- [What you will do] Write out each line from the data below that includes the word "objects".

········

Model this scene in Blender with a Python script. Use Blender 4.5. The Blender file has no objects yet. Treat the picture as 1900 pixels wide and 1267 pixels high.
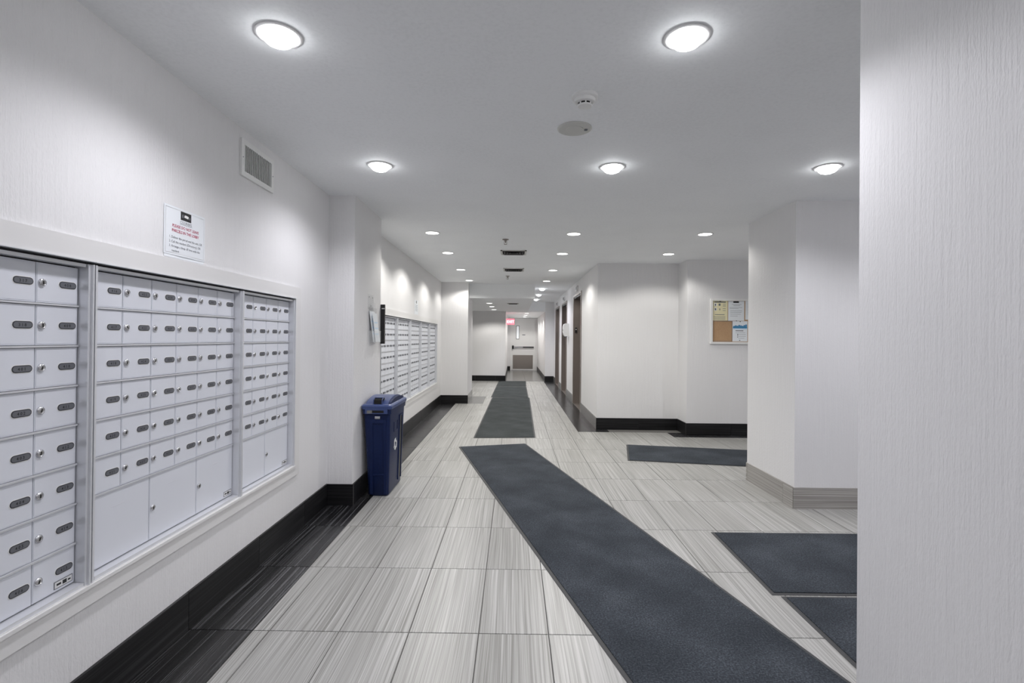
import bpy, math, random
from mathutils import Matrix, Vector
random.seed(7)
C = bpy.context.scene.collection
SC = bpy.context.scene
PI = math.pi

# ------------------------------------------------------------------ camera, world, exposure
FPX, YAW, PITCH, ROLL, EYE, CX, CY = 931.238, .0079, .00461, .00944, 1.28983, 946.285, 622.557
fw = Vector((-math.sin(YAW)*math.cos(PITCH), math.cos(YAW)*math.cos(PITCH), math.sin(PITCH)))
r0 = Vector((math.cos(YAW), math.sin(YAW), 0)); u0 = r0.cross(fw)
rt = r0*math.cos(ROLL) + u0*math.sin(ROLL); up = -r0*math.sin(ROLL) + u0*math.cos(ROLL)
cd = bpy.data.cameras.new('camera'); cam = bpy.data.objects.new('camera', cd); C.objects.link(cam)
cam.matrix_world = Matrix(((rt.x, up.x, -fw.x, 0), (rt.y, up.y, -fw.y, 0), (rt.z, up.z, -fw.z, EYE), (0, 0, 0, 1)))
cd.sensor_width = 36; cd.lens = FPX/1900*36
cd.shift_x = (950-CX)/1900; cd.shift_y = (CY-633.5)/1900
cd.clip_start = .02; cd.clip_end = 100
SC.camera = cam
w = bpy.data.worlds.new('world'); SC.world = w; w.use_nodes = True
w.node_tree.nodes['Background'].inputs[0].default_value = (.75, .8, .9, 1)
w.node_tree.nodes['Background'].inputs[1].default_value = .3
SC.view_settings.view_transform = 'Standard'; SC.view_settings.look = 'None'
SC.view_settings.gamma = 1; SC.view_settings.use_curve_mapping = False
SC.view_settings.exposure = 0.1
SC.cycles.max_bounces = 14; SC.cycles.diffuse_bounces = 9; SC.cycles.glossy_bounces = 4
SC.cycles.sample_clamp_indirect = 6
SPOT_W, SPOT_FAR_W, GLOW = 33.0, 51.0, 20.0      # downlight power, far downlights, bulb face strength
COOL = (.95, .94, 1.0); WARM = (1.0, .975, .925)

def project(x, y, z):
    d = Vector((x, y, z-EYE)); q = d.dot(fw)
    if q < .05: return None
    return CX + FPX*d.dot(rt)/q, CY - FPX*d.dot(up)/q, q

# ------------------------------------------------------------------ materials
def mat(name, col, rough=.5, metal=0, spec=.5, emit=None, strength=0, trans=0, alpha=1):
    m = bpy.data.materials.new(name); m.use_nodes = True
    b = m.node_tree.nodes['Principled BSDF']
    b.inputs['Base Color'].default_value = (*col, 1); b.inputs['Roughness'].default_value = rough
    b.inputs['Metallic'].default_value = metal; b.inputs['Specular IOR Level'].default_value = spec
    if emit: b.inputs['Emission Color'].default_value = (*emit, 1); b.inputs['Emission Strength'].default_value = strength
    if trans: b.inputs['Transmission Weight'].default_value = trans
    b.inputs['Alpha'].default_value = alpha
    return m
class N:
    def __init__(s, m): s.t = m.node_tree; s.b = s.t.nodes['Principled BSDF']
    def n(s, kind, **kw):
        x = s.t.nodes.new(kind)
        for k, v in kw.items(): setattr(x, k, v)
        return x
    def l(s, a, b): s.t.links.new(a, b)
    def math(s, op, a, b=None):
        x = s.n('ShaderNodeMath', operation=op)
        for i, v in enumerate((a, b)):
            if v is None: continue
            if hasattr(v, 'links'): s.l(v, x.inputs[i])
            else: x.inputs[i].default_value = v
        return x.outputs[0]
    def comb(s, x, y, z):
        c = s.n('ShaderNodeCombineXYZ')
        for i, v in enumerate((x, y, z)):
            if hasattr(v, 'links'): s.l(v, c.inputs[i])
            else: c.inputs[i].default_value = v
        return c.outputs[0]
    def noise(s, vec, scale, detail=2, rough=.5):
        x = s.n('ShaderNodeTexNoise'); x.inputs['Scale'].default_value = scale
        x.inputs['Detail'].default_value = detail; x.inputs['Roughness'].default_value = rough
        s.l(vec, x.inputs['Vector']); return x.outputs['Fac']
    def ramp(s, fac, stops):
        x = s.n('ShaderNodeValToRGB'); e = x.color_ramp.elements
        while len(e) < len(stops): e.new(.5)
        for i, (p, c) in enumerate(stops): e[i].position = p; e[i].color = (*c, 1)
        s.l(fac, x.inputs[0]); return x.outputs[0]
    def bump(s, h, strength, dist):
        x = s.n('ShaderNodeBump'); x.inputs['Strength'].default_value = strength; x.inputs['Distance'].default_value = dist
        s.l(h, x.inputs['Height']); s.l(x.outputs[0], s.b.inputs['Normal'])
    def sep(s, v):
        x = s.n('ShaderNodeSeparateXYZ'); s.l(v, x.inputs[0]); return x.outputs
    def objco(s): return s.n('ShaderNodeTexCoord').outputs['Object']

def wallpaper(name, col):
    m = mat(name, col, .48, spec=.35); g = N(m); o = g.sep(g.objco())
    s = g.math('ADD', o[0], o[1])
    rib = g.noise(g.comb(g.math('MULTIPLY', s, 95), 0, g.math('MULTIPLY', o[2], 3.5)), 1, 2)
    fib = g.noise(g.comb(g.math('MULTIPLY', s, 210), 3, g.math('MULTIPLY', o[2], 55)), 1, 2)
    h = g.math('ADD', g.math('MULTIPLY', rib, .75), g.math('MULTIPLY', fib, .55))
    g.bump(h, .8, .004)
    mo = g.noise(g.comb(g.math('MULTIPLY', s, 40), 1, g.math('MULTIPLY', o[2], 1.5)), 1, 1)
    c = g.ramp(mo, [(.3, tuple(x*.992 for x in col)), (.7, tuple(min(1, x*1.005) for x in col))])
    g.l(c, g.b.inputs['Base Color']); return m
def streak(name, cols, rough, axis='y', spec=.5, bumpy=.1):
    m = mat(name, cols[0], rough, spec=spec); g = N(m); o = g.sep(g.objco())
    rnd = g.n('ShaderNodeObjectInfo').outputs['Random']
    a, b = (o[0], o[1]) if axis == 'y' else (o[2], o[0])
    off = g.math('MULTIPLY', rnd, 37.0)
    wob = g.noise(g.comb(g.math('MULTIPLY', a, 4), g.math('ADD', g.math('MULTIPLY', b, 1.3), off), 0), 1, 1)
    aa = g.math('ADD', a, g.math('MULTIPLY', wob, .018))
    v1 = g.comb(g.math('MULTIPLY', aa, 230), g.math('ADD', g.math('MULTIPLY', b, 1.1), off), off)
    v2 = g.comb(g.math('MULTIPLY', aa, 85), g.math('ADD', g.math('MULTIPLY', b, .7), off), off)
    f = g.math('ADD', g.math('MULTIPLY', g.noise(v1, 1, 3, .6), .62), g.math('MULTIPLY', g.noise(v2, 1, 2), .38))
    f = g.math('ADD', f, g.math('MULTIPLY', g.math('SUBTRACT', rnd, .5), .04))
    c = g.ramp(f, [(.34, cols[0]), (.5, cols[1]), (.64, cols[2])])
    g.l(c, g.b.inputs['Base Color'])
    if bumpy: g.bump(f, bumpy, .002)
    return m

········

- [Solution for this exercise]
Model this scene in Blender with a Python script. Use Blender 4.5. The Blender file has no objects yet. Treat the picture as 1900 pixels wide and 1267 pixels high.
cd = bpy.data.cameras.new('camera'); cam = bpy.data.objects.new('camera', cd); C.objects.link(cam)